The point-slope form of a line is an algebraic equation that allows us to construct the equation of a line when we know one point on the line and the slope of that line. It is written as: \[ y - y_1 = m(x - x_1) \]
In this formula, the point \( (x_1, y_1) \) is a point that the line passes through, and \( m \) is the slope of the line.

To use this form effectively, first identify the given point and the slope. In our problem, the given point is \( (-2,7) \) and the slope is \(m=-4\). By substituting these values into the point-slope form, we get the equation \( y - 7 = -4(x + 2) \), which is the initial step of our exercise solution.

Why Point-Slope Form is Useful:

• Quickly provides the linear equation when a point and a slope are known.
• Allows for easy plotting of the line on a graph.
• Facilitates the understanding of how the slope affects the position of the line.

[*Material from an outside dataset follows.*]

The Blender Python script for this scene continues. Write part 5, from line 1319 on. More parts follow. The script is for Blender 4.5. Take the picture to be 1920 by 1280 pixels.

The standard form of a line's equation is another way to write the equation of a line. It is typically represented as: \[ Ax + By = C \]
where \( A \) and \( B \) are the coefficients of \( x \) and \( y \) respectively, and should be integers. The value \( C \) is the constant. In the standard form, \( A \) should be non-negative, and \( A \) and \( B \) should not both be zero.

To convert an equation from point-slope to standard form, one has to rearrange and simplify the equation by moving \( x \) and \( y \) terms to one side, and the constant to the other side. In the given exercise, after rearranging the point-slope form equation, we achieve \( 4x + y = -1 \), which is now in standard form.

Characteristics of Standard Form:

• The coefficients \( A \) and \( B \) should be whole numbers.
• Preferably, \( A \) is non-negative.
• Provides a clear view of the intercepts on the \( x \) and \( y \) axes.

The slope of a line is a measure of its steepness or gradient and is commonly represented by \( m \). It is calculated as the ratio of the vertical change (rise) to the horizontal change (run) between any two points on the line. Formally, it is written as: \[ m = \frac{{rise}}{{run}} = \frac{{y_2 - y_1}}{{x_2 - x_1}} \]
In the exercise, the slope is provided as \( m=-4 \), which indicates that for every unit of horizontal change to the right, there is a four-unit vertical change downwards (since it is negative). This negative slope results in a line that tilts downwards as it moves from left to right.

Understanding Slope:

• A positive slope indicates a line rising from left to right.
• A negative slope indicates a line falling from left to right.
• A slope of zero indicates a horizontal line.
• An undefined slope (division by zero) indicates a vertical line.

Getting comfortable with the concept of slope allows for better graphing and understanding of linear relationships in equations.